I was relocated to [another] State Farm towards the end of 1960. Our food rations were already cut in [the first camp] in the great northern wilderness, but we still had real food; we still had corn bread and vegetables and whatnot -- enough to survive. But when I was relocated to the [second] State Farm, there was no real food at all. We collected the ... cabbage that's almost the staple for all the people in the Beijing area. But even the cabbages grown by the prisoners were sent to Beijing. So [after collecting the cabbage] we thought we would just sweep away the loose leaves. The officers came and said, "What? Collect them!" And then there were dry leaves; we just left them [behind]. [The officers said]: "[Collect] that too.
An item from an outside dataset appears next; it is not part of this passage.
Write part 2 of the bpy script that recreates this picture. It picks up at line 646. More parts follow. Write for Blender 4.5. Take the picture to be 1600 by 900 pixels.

This is going to be our food for the next two months."

And then we were given what they called food substitute, which was made from the roots of corn stalks and probably some grass and whatnot, which was indigestible. And people just got so sick. There was no real food, so they asked the families to send food parcels. So the government couldn't feed the prisoners anymore, but they still kept them at hard labor, putting [the responsibility] on the families. Luckily, my wife's family was [nearby] ... so I managed to survive. But one day, the officer sent me and three other men to a remote corner of the farm and said, "Go and dig a hole, a pit, three-by-six or two-by-four," you know. He never said what it was for. But when it was finished, we saw a cart pulled by a horse coming toward us with a corpse on it. His feet were not covered by the straw mat, and we lifted [it] -- [and it] was the guy who slept next to me. He had died of starvation. His family was in Hunan Province; they couldn't come to see him. And that's what the officer said at the time: "No food, no life."